Des experts affirment que l’administration Biden et les rebelles Houthis du Yémen, ainsi que les soutiens de ce groupe en Iran, sont tacitement entrés dans un accord délicat et dangereux. A savoir que chacun pense avoir besoin d’user de la force tout en supposant que l’autre ne voudra pas d’escalade.
Le chef de la diplomatie américaine Antony Blinken a effectué quatre tournées au Moyen-Orient depuis que le Hamas a lancé une attaque contre Israël le 7 octobre, provoquant des représailles massives à Gaza. Pour lui, endiguer le conflit est une priorité.
Des responsables américains disent en privé penser que le Hezbollah libanais, qui est également soutenu par l’Iran, a compris le message.
Les Houthis, eux, ont défié les mises en garde américaines en visant continuellement des navires internationaux, en solidarité avec les Palestiniens, perturbant le commerce mondial en mer Rouge et contraignant les bateaux à de longs détours par l’Afrique.
Lors de sa dernière tournée, M. Blinken a informé ses partenaires régionaux des frappes américano-britanniques de vendredi contre les Houthis, qui se sont produites alors qu’il était dans l’avion de retour vers Washington. Il leur a dit que les Etats-Unis considéraient ces frappes comme défensives, et non pas comme une nouvelle salve dans une guerre régionale.
« Je ne pense pas que le conflit s’intensifie. Il y a beaucoup de points dangereux, nous essayons de gérer chacun d’entre eux », a dit Antony Blinken à la presse au Caire jeudi.
De son côté, Joe Biden, dans le communiqué annonçant les frappes, n’a pas fait mention de l’Iran, bien que les Etats-Unis ont par le passé accusé Téhéran de fournir les moyens nécessaires aux attaques des Houthis.

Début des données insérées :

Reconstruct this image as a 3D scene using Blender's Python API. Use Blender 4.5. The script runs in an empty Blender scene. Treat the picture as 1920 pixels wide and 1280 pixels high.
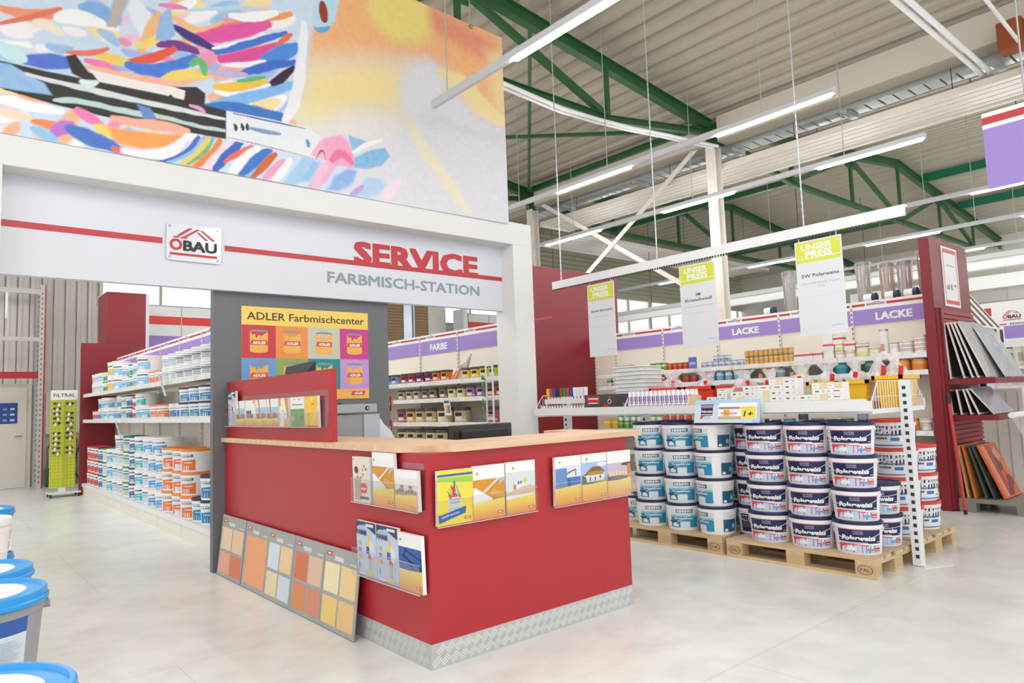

Une omission qui laisse entendre que la puissance régionale n’est probablement pas dans la ligne de mire des Etats-Unis.
Et samedi, la chaîne Houthie al-Masirah a fait état de nouvelles frappes américaines sur au moins un site de la capitale yéménite, Sanaa.
– « Tolérance à la douleur » –
Après des efforts diplomatiques de l’ONU et des Etats-Unis, une trêve tient depuis avril 2022 au Yémen entre les Houthis et le gouvernement reconnu par la communauté internationale et appuyé par l’Arabie saoudite. La guerre a provoqué l’une des pires crises humanitaires dans le monde.
Selon Michael Knights, un expert du Washington Institute for Near East Policy qui a étudié les Houthis, les rebelles sont très conscients du fait que les Etats-Unis ne souhaitent pas détruire la fragile paix au Yémen, pays le plus pauvre de la péninsule arabique.
Les Houthis ont « une très forte tolérance à la douleur » après des années de combats et les frappes sur leurs installations de tirs de missiles n’affecteront probablement pas leur emprise sur le pouvoir au Yémen, a-t-il dit.
« Ils ont beaucoup de liberté pour faire ce qu’ils entendent faire, et effectuer un pied de nez à la plus grande puissance mondiale, et ils sont un peu dans un état d’euphorie, grisés par ce moment », a-t-il ajouté.
Il a dit s’attendre à ce que les Houthis mettent un terme à la confrontation en même temps que se terminera la guerre à Gaza, même si Israël a promis de ne pas relâcher sa campagne visant à éradiquer le Hamas.
« Ce que les Etats-Unis essaient de faire, c’est de forcer les Houthis à céder avant que le conflit à Gaza ne prenne fin, et c’est probablement impossible », a-t-il conclu.
– Pas « inévitable » –
Pour Sarhang Hamasaeed, directeur du programme Moyen-Orient du US Institute of Peace, les Houthis voient la confrontation comme une manière « gérable » de renforcer leur visibilité dans la région.
« Mais il est très possible que des pertes de vies humaines d’un côté ou de l’autre puissent pousser un côté à une escalade, et cela pourrait continuer la réaction en chaîne et (aboutir à) une confrontation plus régionale », a-t-il dit.
« Je crois que les principaux acteurs ne le veulent pas, mais cela ne signifie pas que cela soit inévitable », a-t-il ajouté.
Jon Alterman, un responsable du Centre pour les études internationales et stratégiques, a écrit dans une analyse que l’Iran était probablement « ravi » par les attaques Houthis contre des navires internationaux, Téhéran pouvant « profiter des avantages sans en payer le coût ».
D’après lui, ce serait une erreur cependant de penser que l’Iran est en train de diriger les attaques; et malgré les dégâts économiques, il a dit douter que les attaques des Houthis puissent causer une guerre plus large au Moyen-Orient.
« Aucune des deux parties ne cherche à avoir une guerre totale », a-t-il affirmé.